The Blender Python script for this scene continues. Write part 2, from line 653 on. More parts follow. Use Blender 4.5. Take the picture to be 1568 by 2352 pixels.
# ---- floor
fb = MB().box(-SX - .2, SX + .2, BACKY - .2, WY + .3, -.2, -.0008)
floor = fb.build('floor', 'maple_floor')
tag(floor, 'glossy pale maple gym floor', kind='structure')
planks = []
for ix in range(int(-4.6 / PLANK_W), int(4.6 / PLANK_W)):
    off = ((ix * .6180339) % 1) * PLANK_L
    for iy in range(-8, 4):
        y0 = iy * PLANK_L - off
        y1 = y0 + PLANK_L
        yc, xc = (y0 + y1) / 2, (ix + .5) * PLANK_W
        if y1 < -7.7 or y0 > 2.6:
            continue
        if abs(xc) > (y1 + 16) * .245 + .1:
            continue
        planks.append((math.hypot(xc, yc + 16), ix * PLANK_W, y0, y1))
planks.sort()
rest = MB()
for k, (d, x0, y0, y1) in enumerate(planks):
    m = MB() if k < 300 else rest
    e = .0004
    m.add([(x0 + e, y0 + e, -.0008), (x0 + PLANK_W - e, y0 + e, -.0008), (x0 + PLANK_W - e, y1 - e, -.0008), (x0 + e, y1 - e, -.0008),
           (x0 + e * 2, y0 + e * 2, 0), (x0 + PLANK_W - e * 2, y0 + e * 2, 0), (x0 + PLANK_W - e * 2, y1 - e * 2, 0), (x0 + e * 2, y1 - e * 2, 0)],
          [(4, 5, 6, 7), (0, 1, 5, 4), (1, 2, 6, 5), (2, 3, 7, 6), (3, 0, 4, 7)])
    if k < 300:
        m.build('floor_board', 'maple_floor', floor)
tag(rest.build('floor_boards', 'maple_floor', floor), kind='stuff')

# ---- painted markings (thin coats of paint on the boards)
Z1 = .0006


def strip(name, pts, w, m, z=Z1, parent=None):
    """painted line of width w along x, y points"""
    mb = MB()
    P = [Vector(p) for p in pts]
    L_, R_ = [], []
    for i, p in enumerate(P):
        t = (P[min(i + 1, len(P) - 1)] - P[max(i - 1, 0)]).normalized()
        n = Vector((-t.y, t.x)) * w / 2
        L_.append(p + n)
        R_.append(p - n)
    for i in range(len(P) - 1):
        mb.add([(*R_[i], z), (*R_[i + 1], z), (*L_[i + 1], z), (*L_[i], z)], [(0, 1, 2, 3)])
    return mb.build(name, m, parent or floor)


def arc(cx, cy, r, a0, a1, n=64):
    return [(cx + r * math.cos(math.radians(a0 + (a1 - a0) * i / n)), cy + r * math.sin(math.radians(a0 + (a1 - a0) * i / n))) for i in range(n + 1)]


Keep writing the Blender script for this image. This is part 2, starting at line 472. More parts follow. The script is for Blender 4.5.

•••••

#### Task to complete:
Make an exact copy of every line in the data.

#### Answer to this exercise:
The Blender Python script for this scene continues. Write part 2, from line 653 on. More parts follow. Use Blender 4.5. Take the picture to be 1568 by 2352 pixels.
# ---- floor
fb = MB().box(-SX - .2, SX + .2, BACKY - .2, WY + .3, -.2, -.0008)
floor = fb.build('floor', 'maple_floor')
tag(floor, 'glossy pale maple gym floor', kind='structure')
planks = []
for ix in range(int(-4.6 / PLANK_W), int(4.6 / PLANK_W)):
    off = ((ix * .6180339) % 1) * PLANK_L
    for iy in range(-8, 4):
        y0 = iy * PLANK_L - off
        y1 = y0 + PLANK_L
        yc, xc = (y0 + y1) / 2, (ix + .5) * PLANK_W
        if y1 < -7.7 or y0 > 2.6:
            continue
        if abs(xc) > (y1 + 16) * .245 + .1:
            continue
        planks.append((math.hypot(xc, yc + 16), ix * PLANK_W, y0, y1))
planks.sort()
rest = MB()
for k, (d, x0, y0, y1) in enumerate(planks):
    m = MB() if k < 300 else rest
    e = .0004
    m.add([(x0 + e, y0 + e, -.0008), (x0 + PLANK_W - e, y0 + e, -.0008), (x0 + PLANK_W - e, y1 - e, -.0008), (x0 + e, y1 - e, -.0008),
           (x0 + e * 2, y0 + e * 2, 0), (x0 + PLANK_W - e * 2, y0 + e * 2, 0), (x0 + PLANK_W - e * 2, y1 - e * 2, 0), (x0 + e * 2, y1 - e * 2, 0)],
          [(4, 5, 6, 7), (0, 1, 5, 4), (1, 2, 6, 5), (2, 3, 7, 6), (3, 0, 4, 7)])
    if k < 300:
        m.build('floor_board', 'maple_floor', floor)
tag(rest.build('floor_boards', 'maple_floor', floor), kind='stuff')

# ---- painted markings (thin coats of paint on the boards)
Z1 = .0006


def strip(name, pts, w, m, z=Z1, parent=None):
    """painted line of width w along x, y points"""
    mb = MB()
    P = [Vector(p) for p in pts]
    L_, R_ = [], []
    for i, p in enumerate(P):
        t = (P[min(i + 1, len(P) - 1)] - P[max(i - 1, 0)]).normalized()
        n = Vector((-t.y, t.x)) * w / 2
        L_.append(p + n)
        R_.append(p - n)
    for i in range(len(P) - 1):
        mb.add([(*R_[i], z), (*R_[i + 1], z), (*L_[i + 1], z), (*L_[i], z)], [(0, 1, 2, 3)])
    return mb.build(name, m, parent or floor)


def arc(cx, cy, r, a0, a1, n=64):
    return [(cx + r * math.cos(math.radians(a0 + (a1 - a0) * i / n)), cy + r * math.sin(math.radians(a0 + (a1 - a0) * i / n))) for i in range(n + 1)]


Keep writing the Blender script for this image. This is part 2, starting at line 472. More parts follow. The script is for Blender 4.5.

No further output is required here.